Bass remains the clear front-runner in most early polling, but she is not yet securing majority support, leaving open the possibility of a runoff if no candidate receives more than 50% in the June 2 primary. That dynamic has helped fuel a race in which a fragmented field of opponents is trying to capitalize on dissatisfaction with City Hall and broader frustration over the city’s direction.
Bass has centered her reelection campaign on making Los Angeles safer and more affordable, while also emphasizing efforts to reduce homeless encampments, revive the economy in Hollywood, and position the city as the nightlife capital of America in a safer way. But she has also come under heavy criticism for her handling of the Palisades Fire and for what opponents describe as a weak response to the city’s ongoing housing and homelessness crises.
Among the better-known challengers is Nithya Raman, the City Council member who has gained attention as a progressive alternative and, in some polling, has shown enough strength to suggest she could emerge as a serious runoff contender. Raman’s profile is notable because she once aligned with Bass but now finds herself in a race where she is being viewed as one of the candidates best positioned to benefit from dissatisfaction among voters looking for change.
Another prominent name in the race is Spencer Pratt, whose campaign is centered less on traditional policy platforms than on anger over the city’s disaster response. Pratt has framed his candidacy around the devastation of the fire that destroyed his home, turning his campaign into a sharp critique of the current administration’s handling of emergency preparedness and recovery.
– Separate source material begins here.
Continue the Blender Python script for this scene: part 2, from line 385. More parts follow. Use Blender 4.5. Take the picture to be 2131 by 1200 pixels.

The rest of the field reflects the fractured nature of the race. Candidates are running on a wide range of themes including transparency and accountability, housing stability, homelessness, budget discipline, traffic reduction, rent reduction, Metro improvements, and public safety. Some are pitching themselves as pragmatic managers, while others are leaning into anti-establishment frustration or more ideologically distinct platforms.
The central issues are familiar, but the intensity has increased. Homelessness remains one of the most visible and politically sensitive concerns in the city, with candidates offering competing approaches on encampments, services, and enforcement. Public safety is another major theme, especially as candidates debate police staffing, emergency preparedness, and the city’s ability to respond to crises. Housing affordability continues to dominate discussion as residents face high rents and limited supply, while wildfire recovery has added a fresh layer of urgency to the race.
The election also comes with a built-in institutional backdrop: if no candidate wins a majority on June 2, the top two will move on to a November runoff. That makes early polling and field fragmentation especially important, because even a sizable lead may not be enough to avoid another round.
For now, the race appears to be a test of whether Bass can persuade enough voters that her record warrants a second term, or whether a challenger can consolidate the city’s broader mood of dissatisfaction into a runoff breakthrough.

Why the race is unpredictable
· A UCLA Luskin poll found 40% undecided and Bass at 25%, with Pratt at 11% and Raman at 9%
· Another poll cited by ABC7 had Bass at 25%, Raman at 17%, and Pratt at 14%
· Because the top two advance if nobody gets a majority, a runoff is very plausible if Bass cannot broaden her support.